__Stated task__. Transcribe the listing below word for word.

__Input__.
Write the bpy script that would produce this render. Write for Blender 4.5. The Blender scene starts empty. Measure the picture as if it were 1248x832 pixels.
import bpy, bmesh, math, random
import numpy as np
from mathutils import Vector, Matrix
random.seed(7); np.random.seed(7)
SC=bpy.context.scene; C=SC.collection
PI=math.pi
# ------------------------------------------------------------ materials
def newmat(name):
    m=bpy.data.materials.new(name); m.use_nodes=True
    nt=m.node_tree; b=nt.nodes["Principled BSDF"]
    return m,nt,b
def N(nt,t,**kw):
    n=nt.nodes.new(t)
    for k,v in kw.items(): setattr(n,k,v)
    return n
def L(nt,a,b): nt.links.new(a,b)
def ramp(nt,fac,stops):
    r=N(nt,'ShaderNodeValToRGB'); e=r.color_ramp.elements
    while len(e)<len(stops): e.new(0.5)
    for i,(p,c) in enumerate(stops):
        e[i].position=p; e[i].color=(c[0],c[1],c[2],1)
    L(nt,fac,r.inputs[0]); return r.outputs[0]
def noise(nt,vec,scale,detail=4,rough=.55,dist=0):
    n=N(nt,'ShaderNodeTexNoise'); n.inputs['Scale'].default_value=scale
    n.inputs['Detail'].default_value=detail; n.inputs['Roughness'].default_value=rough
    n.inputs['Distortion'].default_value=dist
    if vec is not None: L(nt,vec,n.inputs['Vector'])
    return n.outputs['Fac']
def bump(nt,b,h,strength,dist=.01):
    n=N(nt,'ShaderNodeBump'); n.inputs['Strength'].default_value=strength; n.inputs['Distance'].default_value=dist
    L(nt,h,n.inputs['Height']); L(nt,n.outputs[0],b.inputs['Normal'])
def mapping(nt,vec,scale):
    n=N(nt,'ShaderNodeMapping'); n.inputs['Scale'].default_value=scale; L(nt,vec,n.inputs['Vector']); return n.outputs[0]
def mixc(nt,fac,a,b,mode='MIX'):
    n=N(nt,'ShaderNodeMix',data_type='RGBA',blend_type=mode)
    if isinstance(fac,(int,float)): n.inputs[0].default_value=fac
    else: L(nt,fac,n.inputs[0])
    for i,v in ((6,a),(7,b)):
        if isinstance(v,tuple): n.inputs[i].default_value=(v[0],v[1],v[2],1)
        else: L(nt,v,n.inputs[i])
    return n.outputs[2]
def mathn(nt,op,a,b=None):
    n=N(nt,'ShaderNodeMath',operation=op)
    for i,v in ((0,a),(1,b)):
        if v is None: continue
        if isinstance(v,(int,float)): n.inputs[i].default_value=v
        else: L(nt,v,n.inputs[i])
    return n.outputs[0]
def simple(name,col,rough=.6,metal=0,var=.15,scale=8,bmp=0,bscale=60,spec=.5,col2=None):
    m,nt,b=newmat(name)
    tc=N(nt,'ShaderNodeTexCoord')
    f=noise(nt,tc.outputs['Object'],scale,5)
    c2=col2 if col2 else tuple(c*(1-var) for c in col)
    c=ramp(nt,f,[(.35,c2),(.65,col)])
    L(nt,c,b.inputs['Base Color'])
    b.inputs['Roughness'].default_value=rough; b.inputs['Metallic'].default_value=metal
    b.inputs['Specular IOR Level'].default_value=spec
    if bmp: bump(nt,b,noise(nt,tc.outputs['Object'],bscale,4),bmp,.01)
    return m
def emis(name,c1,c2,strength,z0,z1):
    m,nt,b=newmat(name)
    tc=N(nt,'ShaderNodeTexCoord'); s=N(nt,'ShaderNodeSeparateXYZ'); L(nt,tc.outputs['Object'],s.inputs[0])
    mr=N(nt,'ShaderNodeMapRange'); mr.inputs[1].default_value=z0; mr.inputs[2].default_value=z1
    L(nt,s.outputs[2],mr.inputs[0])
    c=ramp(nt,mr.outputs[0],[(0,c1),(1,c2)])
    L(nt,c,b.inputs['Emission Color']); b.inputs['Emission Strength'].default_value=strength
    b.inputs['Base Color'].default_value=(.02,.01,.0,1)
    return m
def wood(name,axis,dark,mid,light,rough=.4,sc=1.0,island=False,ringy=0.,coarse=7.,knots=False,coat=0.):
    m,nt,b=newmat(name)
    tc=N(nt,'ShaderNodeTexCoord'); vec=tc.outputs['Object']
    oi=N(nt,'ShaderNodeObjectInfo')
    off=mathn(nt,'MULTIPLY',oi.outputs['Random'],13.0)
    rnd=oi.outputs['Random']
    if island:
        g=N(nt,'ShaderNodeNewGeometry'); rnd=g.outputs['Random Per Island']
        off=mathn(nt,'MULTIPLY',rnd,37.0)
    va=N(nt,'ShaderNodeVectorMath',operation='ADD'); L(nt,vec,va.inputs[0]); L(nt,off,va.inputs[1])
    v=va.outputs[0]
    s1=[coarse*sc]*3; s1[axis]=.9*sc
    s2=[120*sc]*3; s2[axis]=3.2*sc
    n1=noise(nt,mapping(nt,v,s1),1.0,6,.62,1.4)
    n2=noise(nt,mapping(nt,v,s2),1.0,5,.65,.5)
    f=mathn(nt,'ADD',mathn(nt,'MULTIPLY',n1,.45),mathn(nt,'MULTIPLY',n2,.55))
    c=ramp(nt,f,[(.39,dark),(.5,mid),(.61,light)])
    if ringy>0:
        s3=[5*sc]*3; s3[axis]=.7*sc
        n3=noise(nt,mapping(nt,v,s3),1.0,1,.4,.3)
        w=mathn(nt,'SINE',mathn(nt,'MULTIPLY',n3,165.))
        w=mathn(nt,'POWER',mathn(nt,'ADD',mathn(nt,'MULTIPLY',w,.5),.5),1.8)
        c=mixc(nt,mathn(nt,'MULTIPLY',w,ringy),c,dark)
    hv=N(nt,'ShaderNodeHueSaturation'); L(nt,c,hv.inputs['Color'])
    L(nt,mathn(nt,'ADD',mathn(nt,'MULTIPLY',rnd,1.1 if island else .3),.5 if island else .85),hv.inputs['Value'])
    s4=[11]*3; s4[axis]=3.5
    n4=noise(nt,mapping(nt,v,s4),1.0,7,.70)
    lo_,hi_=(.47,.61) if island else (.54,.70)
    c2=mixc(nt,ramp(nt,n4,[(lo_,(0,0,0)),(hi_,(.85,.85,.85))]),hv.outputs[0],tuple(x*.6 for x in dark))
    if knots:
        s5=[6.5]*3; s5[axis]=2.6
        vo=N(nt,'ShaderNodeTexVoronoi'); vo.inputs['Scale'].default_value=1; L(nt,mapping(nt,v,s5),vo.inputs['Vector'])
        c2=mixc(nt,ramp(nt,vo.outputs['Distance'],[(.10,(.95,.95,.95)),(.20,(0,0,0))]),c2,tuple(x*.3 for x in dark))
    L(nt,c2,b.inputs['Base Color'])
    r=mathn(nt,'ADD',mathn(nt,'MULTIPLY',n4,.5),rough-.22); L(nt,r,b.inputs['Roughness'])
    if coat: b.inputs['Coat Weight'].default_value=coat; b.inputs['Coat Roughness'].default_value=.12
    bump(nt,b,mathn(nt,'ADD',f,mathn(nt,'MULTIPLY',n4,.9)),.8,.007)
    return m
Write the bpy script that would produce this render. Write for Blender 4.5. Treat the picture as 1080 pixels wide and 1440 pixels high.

__Worked answer__.
Write the bpy script that would produce this render. Write for Blender 4.5. The Blender scene starts empty. Measure the picture as if it were 1248x832 pixels.
import bpy, bmesh, math, random
import numpy as np
from mathutils import Vector, Matrix
random.seed(7); np.random.seed(7)
SC=bpy.context.scene; C=SC.collection
PI=math.pi
# ------------------------------------------------------------ materials
def newmat(name):
    m=bpy.data.materials.new(name); m.use_nodes=True
    nt=m.node_tree; b=nt.nodes["Principled BSDF"]
    return m,nt,b
def N(nt,t,**kw):
    n=nt.nodes.new(t)
    for k,v in kw.items(): setattr(n,k,v)
    return n
def L(nt,a,b): nt.links.new(a,b)
def ramp(nt,fac,stops):
    r=N(nt,'ShaderNodeValToRGB'); e=r.color_ramp.elements
    while len(e)<len(stops): e.new(0.5)
    for i,(p,c) in enumerate(stops):
        e[i].position=p; e[i].color=(c[0],c[1],c[2],1)
    L(nt,fac,r.inputs[0]); return r.outputs[0]
def noise(nt,vec,scale,detail=4,rough=.55,dist=0):
    n=N(nt,'ShaderNodeTexNoise'); n.inputs['Scale'].default_value=scale
    n.inputs['Detail'].default_value=detail; n.inputs['Roughness'].default_value=rough
    n.inputs['Distortion'].default_value=dist
    if vec is not None: L(nt,vec,n.inputs['Vector'])
    return n.outputs['Fac']
def bump(nt,b,h,strength,dist=.01):
    n=N(nt,'ShaderNodeBump'); n.inputs['Strength'].default_value=strength; n.inputs['Distance'].default_value=dist
    L(nt,h,n.inputs['Height']); L(nt,n.outputs[0],b.inputs['Normal'])
def mapping(nt,vec,scale):
    n=N(nt,'ShaderNodeMapping'); n.inputs['Scale'].default_value=scale; L(nt,vec,n.inputs['Vector']); return n.outputs[0]
def mixc(nt,fac,a,b,mode='MIX'):
    n=N(nt,'ShaderNodeMix',data_type='RGBA',blend_type=mode)
    if isinstance(fac,(int,float)): n.inputs[0].default_value=fac
    else: L(nt,fac,n.inputs[0])
    for i,v in ((6,a),(7,b)):
        if isinstance(v,tuple): n.inputs[i].default_value=(v[0],v[1],v[2],1)
        else: L(nt,v,n.inputs[i])
    return n.outputs[2]
def mathn(nt,op,a,b=None):
    n=N(nt,'ShaderNodeMath',operation=op)
    for i,v in ((0,a),(1,b)):
        if v is None: continue
        if isinstance(v,(int,float)): n.inputs[i].default_value=v
        else: L(nt,v,n.inputs[i])
    return n.outputs[0]
def simple(name,col,rough=.6,metal=0,var=.15,scale=8,bmp=0,bscale=60,spec=.5,col2=None):
    m,nt,b=newmat(name)
    tc=N(nt,'ShaderNodeTexCoord')
    f=noise(nt,tc.outputs['Object'],scale,5)
    c2=col2 if col2 else tuple(c*(1-var) for c in col)
    c=ramp(nt,f,[(.35,c2),(.65,col)])
    L(nt,c,b.inputs['Base Color'])
    b.inputs['Roughness'].default_value=rough; b.inputs['Metallic'].default_value=metal
    b.inputs['Specular IOR Level'].default_value=spec
    if bmp: bump(nt,b,noise(nt,tc.outputs['Object'],bscale,4),bmp,.01)
    return m
def emis(name,c1,c2,strength,z0,z1):
    m,nt,b=newmat(name)
    tc=N(nt,'ShaderNodeTexCoord'); s=N(nt,'ShaderNodeSeparateXYZ'); L(nt,tc.outputs['Object'],s.inputs[0])
    mr=N(nt,'ShaderNodeMapRange'); mr.inputs[1].default_value=z0; mr.inputs[2].default_value=z1
    L(nt,s.outputs[2],mr.inputs[0])
    c=ramp(nt,mr.outputs[0],[(0,c1),(1,c2)])
    L(nt,c,b.inputs['Emission Color']); b.inputs['Emission Strength'].default_value=strength
    b.inputs['Base Color'].default_value=(.02,.01,.0,1)
    return m
def wood(name,axis,dark,mid,light,rough=.4,sc=1.0,island=False,ringy=0.,coarse=7.,knots=False,coat=0.):
    m,nt,b=newmat(name)
    tc=N(nt,'ShaderNodeTexCoord'); vec=tc.outputs['Object']
    oi=N(nt,'ShaderNodeObjectInfo')
    off=mathn(nt,'MULTIPLY',oi.outputs['Random'],13.0)
    rnd=oi.outputs['Random']
    if island:
        g=N(nt,'ShaderNodeNewGeometry'); rnd=g.outputs['Random Per Island']
        off=mathn(nt,'MULTIPLY',rnd,37.0)
    va=N(nt,'ShaderNodeVectorMath',operation='ADD'); L(nt,vec,va.inputs[0]); L(nt,off,va.inputs[1])
    v=va.outputs[0]
    s1=[coarse*sc]*3; s1[axis]=.9*sc
    s2=[120*sc]*3; s2[axis]=3.2*sc
    n1=noise(nt,mapping(nt,v,s1),1.0,6,.62,1.4)
    n2=noise(nt,mapping(nt,v,s2),1.0,5,.65,.5)
    f=mathn(nt,'ADD',mathn(nt,'MULTIPLY',n1,.45),mathn(nt,'MULTIPLY',n2,.55))
    c=ramp(nt,f,[(.39,dark),(.5,mid),(.61,light)])
    if ringy>0:
        s3=[5*sc]*3; s3[axis]=.7*sc
        n3=noise(nt,mapping(nt,v,s3),1.0,1,.4,.3)
        w=mathn(nt,'SINE',mathn(nt,'MULTIPLY',n3,165.))
        w=mathn(nt,'POWER',mathn(nt,'ADD',mathn(nt,'MULTIPLY',w,.5),.5),1.8)
        c=mixc(nt,mathn(nt,'MULTIPLY',w,ringy),c,dark)
    hv=N(nt,'ShaderNodeHueSaturation'); L(nt,c,hv.inputs['Color'])
    L(nt,mathn(nt,'ADD',mathn(nt,'MULTIPLY',rnd,1.1 if island else .3),.5 if island else .85),hv.inputs['Value'])
    s4=[11]*3; s4[axis]=3.5
    n4=noise(nt,mapping(nt,v,s4),1.0,7,.70)
    lo_,hi_=(.47,.61) if island else (.54,.70)
    c2=mixc(nt,ramp(nt,n4,[(lo_,(0,0,0)),(hi_,(.85,.85,.85))]),hv.outputs[0],tuple(x*.6 for x in dark))
    if knots:
        s5=[6.5]*3; s5[axis]=2.6
        vo=N(nt,'ShaderNodeTexVoronoi'); vo.inputs['Scale'].default_value=1; L(nt,mapping(nt,v,s5),vo.inputs['Vector'])
        c2=mixc(nt,ramp(nt,vo.outputs['Distance'],[(.10,(.95,.95,.95)),(.20,(0,0,0))]),c2,tuple(x*.3 for x in dark))
    L(nt,c2,b.inputs['Base Color'])
    r=mathn(nt,'ADD',mathn(nt,'MULTIPLY',n4,.5),rough-.22); L(nt,r,b.inputs['Roughness'])
    if coat: b.inputs['Coat Weight'].default_value=coat; b.inputs['Coat Roughness'].default_value=.12
    bump(nt,b,mathn(nt,'ADD',f,mathn(nt,'MULTIPLY',n4,.9)),.8,.007)
    return m
Write the bpy script that would produce this render. Write for Blender 4.5. Treat the picture as 1080 pixels wide and 1440 pixels high.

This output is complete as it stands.